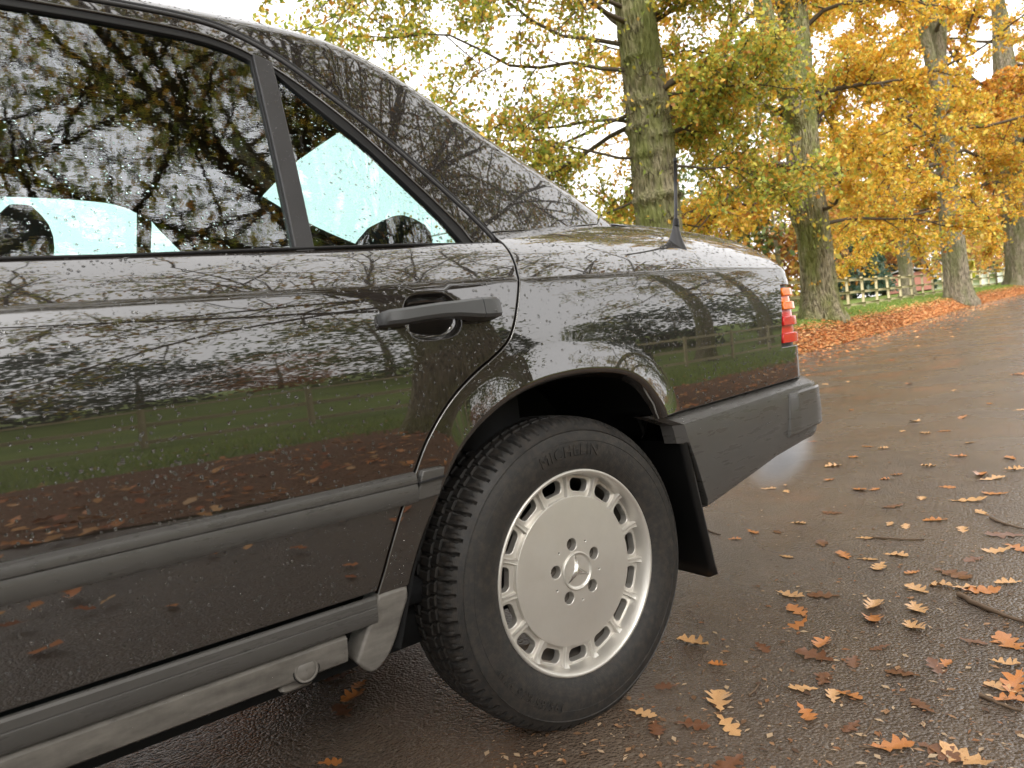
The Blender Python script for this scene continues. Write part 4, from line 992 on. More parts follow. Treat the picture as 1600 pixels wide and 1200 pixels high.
bm = bmesh.new(); bm.from_mesh(pad.data); bmesh.ops.recalc_face_normals(bm, faces=bm.faces); bm.to_mesh(pad.data); bm.free()
pad.data.shade_smooth(); pad.data.set_sharp_from_angle(angle=R(28))
# ---- tail lamp: ribbed lens wrapping the corner
lamp = empty('tail_lamp', (0, 0, 0), car); lamp['label'] = 'ribbed tail lamp, amber above red'
ribs = [(.829, .848, 1, 'amber'), (.811, .829, 0, 'amber'), (.791, .811, 1, 'amber'), (.771, .791, 0, 'red'), (.748, .771, 1, 'red'), (.726, .748, 0, 'red'), (.701, .726, 1, 'red')]
for zb, zt, wide, cl in ribs:
    x0 = lambda z: .793+(z-.69)*.247
    panel('lens_rib', B, [np.array([(x0(zb)+.002, B_s_from_z(.85, zb)), (1.34, B_s_from_z(.85, zb)), (1.34, B_s_from_z(.85, zt)), (x0(zt)+.002, B_s_from_z(.85, zt))])],
          MATS['lens_'+cl], lamp, h=.012, depth=.02, rad=.0025, off=.0035 if wide else -.006, inset=.0012)
panel('lamp_housing', B, [uz([(.792, .690), (1.34, .690), (1.34, .858), (.831, .858)])], TRIM, lamp, h=.02, depth=.006, rad=.001, off=-.011)
# ---- aerial
aer = empty('aerial', (0, 0, 0), car)
s0 = float(np.interp(.768, _SC[::-1, 0], (S_CREASE+_SL)[::-1])); Pb, Nb = surf_pn(B, np.array([.505]), np.array([s0])); Nb *= np.sign(Nb[:, 2])[:, None]; pb, nb_ = Pb[0], Nb[0]
ax_ = unit(np.array([.22, .06, 1.0]))
tx_ = np.array([1., 0, 0]); ts_ = unit(np.cross(nb_, tx_)); ts_ = ts_ if ts_[2] < 0 else -ts_      # down the slope of the wing
rows = []
for t in np.linspace(0, 1, 9):
    k2 = (1-t)**1.6; c_ = pb+ax_*.046*t-nb_*.004*(1-t)+ts_*(.010*k2)
    e1 = tx_*(.0088+.0075*k2)+ax_*.0; e2 = ts_*(.0085+.024*k2); rows.append([c_+e1*math.cos(q)+e2*math.sin(q) for q in np.linspace(0, 6.283, 24, endpoint=False)])
V = np.array(rows); mk('aerial_base', V.reshape(-1, 3), None, grid_quads(9, 24, close_m=True), TRIM, aer)
p1 = pb+ax_*.046; V, Q, T = tube(np.array([p1-ax_*.004, p1+ax_*.014, p1+ax_*.016]), [.0085, .0075, .005], 14, True); mk('aerial_collar', V, T, Q, RUB, aer)
V, Q, T = tube(np.array([p1+ax_*.01, p1+ax_*.165]), .0042, 12, True); mk('aerial_mast', V, T, Q, TRIM, aer)
V, Q, T = tube(np.array([p1+ax_*.165, p1+ax_*.166, p1+ax_*.176, p1+ax_*.178]), [.003, .005, .005, .0035], 12, True); mk('aerial_tip', V, T, Q, RUB, aer)
# ---- wheel well, mud flap, underside
well = Acc(); ac = np.vstack([[(-.425, .30)], ARCH[2:][ARCH[2:, 1] > .40][:-6], [(.31, .575), (.40, .50), (.43, .30)]]); ac = off_line(ac, .006)
yo_ = np.where(ac[:, 0] > .262, .775, .866)
V = np.array([np.stack([ac[:, 0]*k_, -np.minimum(y_, yo_), (ac[:, 1]-.3)*k_+.3], 1) for y_, k_ in ((.866, 1.0), (.80, 1.03), (.66, 1.03), (.52, .97))]); well.add(V.reshape(-1, 3), grid_quads(4, len(ac)))
well.add(np.array([(-.46, -.52, .24), (.40, -.52, .24), (.40, -.52, .8), (-.46, -.52, .8)]), [(0, 1, 2, 3)])
well.build('wheel_well', MATS['underbody'], car)
flap = Acc(); rows = []
for t in np.linspace(0, 1, 10):
    z_ = .515+(.185-.515)*t; xo = .318+.057*t
    rows.append([(xo+.012*math.sin(k2*1.2)*t, -.868+k2*.21, z_+(.012 if (k2 == 0 and t == 1) else 0)) for k2 in (0, .12, .4, .7, 1)])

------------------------

» THE EXERCISE: Only lines with the word "wide" should be collected from the material.

» REPLY:
The Blender Python script for this scene continues. Write part 4, from line 992 on. More parts follow. Treat the picture as 1600 pixels wide and 1200 pixels high.
for zb, zt, wide, cl in ribs:
          MATS['lens_'+cl], lamp, h=.012, depth=.02, rad=.0025, off=.0035 if wide else -.006, inset=.0012)